Summers are long and humid, while winters are short and usually milk. During the coldest months, snow is visible on the island’s higher mountains. The average monthly temperature in the lowlands is 16° in the winter and ranges between 24-30°C the rest of the year.

Taiwan’s subtropical climate is home to an abundance of diverse plant life, including low altitude flora closely related to that found on southern China, mountain flora similar to that of western China, and high alpine flora resembling that of the Himalayan region. Acacia is ubiquitous in the lower hills, and bamboo groves and forest are found throughout central and northern Taiwan . Native plant species are numerous, accounting for roughly 40 percent of Taiwan’ s total vegetation.

The languages and dialects spoken in Taiwan have their origins in the Austronesian and Han lingual systems. The Austronesian languages are spoken by Taiwan’ s indigenous peoples, while most common Han dialects – Minnanese and Hakka – are primarily used by those whose ancestors immigrated from China’ s Fujian and Guangdong Provinces , respectively, four centuries ago.

Taiwan represents three major climatic zones and its diverse topography have endowed the island with a wide range of flora and fauna.
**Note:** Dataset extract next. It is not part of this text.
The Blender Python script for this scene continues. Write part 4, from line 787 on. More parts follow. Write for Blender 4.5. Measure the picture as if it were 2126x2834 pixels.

Some 60 species of mammals, around 500 species of birds (40 percent of which are resident), 90 species of reptiles, 30 amphibian species, nearly 150 species of freshwater fish, and 17,600 named insect species, (including 400 butterfly species), are known to exist in the Taiwan area. Monkeys, deer, wild boars, snakes, panthers, wildcats and bears are some of the types of animal life in Taiwan .

The island is also famous for the richness and diversity of its plant world, with some 4,021 species classified to date. The mountains are home to coniferous and deciduous trees at the elevation of 2000-3000m (6,500 – 10,000 ft), above this elevation only coniferous trees are found, particularly the cypress. Many tropical and subtropical forests are found at the lower elevations (sea level to 2000 m).

The Formosan Landlocked Salmon which inhabits the cold streams in the high mountains is a result of the alternating effect of the geological changes that occurred during the Ice Age. The Wulai rhododendron is one of the plants peculiar to Taiwan .

Taiwan practices freedom of religion, generously accepting foreign religious ideas while honoring traditional beliefs: even within the same family, it is common for different faiths to exist. As a result, Taipei has welcomed the development of many different religions.